If we look to Washington, D.C. for the answer, we discover a community of elected officials who seem to be adept only at opposing each other. Of course, this attitude is part of the overall problem. Our governing bodies cannot become representative of a gang war. Our national election is forthcoming. Here we go again. We shall elect either incumbents or first–time office holders. Will these men and women be willing to work effectively for the common good or will they become returning or new combatants in a do nothing congress? The real question will be one of whether or not the voting public will demand bi-partisan action or acquiesce to the "same old, same old?" In the gospels, Jesus warned us of the dangers a "house divided" and President Abraham Lincoln used this imagery for a national crisis that ultimately led to a great Civil War. A democracy is a challenging form of governing, and, by its nature, involves some head–butting, but compromise and mutually beneficial solutions must be possible. Admittedly, throughout our national history, the political scene has been contentious. When, however, the needs of the people become registered in the minds of these elected officials through the efforts of those very people – voters, action can take place. We are waiting.

O, let my land be a land where Liberty
Is crowned with no false patriotic wreath,
But opportunity is real, and life is free,
Equality is in the air we breathe.
There's never been equality for me,
Nor freedom in this "homeland of the free,

Langston Hughes

I am beginning to become depressed. Thank God for Advent. It is a season of introspection, a season of spiritual growth, and a wonderful season of promise and hope. Advent is a time of feeling loved, worthwhile, and wanted by a God who reaches out for us as one who became one of us. Founded in this truth, we are capable of moving into the future with confidence. If people feel rooted in nothing, they only can view themselves and other people as nothing. Any effective response to the question of the difficulty of loving one another is to be found in the essential and substantive process to which we are called during the season of Advent.

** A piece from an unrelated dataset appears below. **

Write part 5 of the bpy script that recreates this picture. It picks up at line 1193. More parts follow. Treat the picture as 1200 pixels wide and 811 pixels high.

If we are thoughtful, we can envision Advent as a time of preparation not only for Christmas Day, but also for every day. Our sins of commission and of omission are met with a resolve to mend a fractured conscience through the love of a healer and savior. If we view a world of the unlovable, or the very difficult to love, we need to remove the beam from our own eye in order to remove the speck from another's eye. Jesus calls us to affirm ourselves as loveable because we are loved and capable of loving. People have forgotten who they are. When one regains an awareness of being God's children and view others as such, the power of Advent can come to fruition.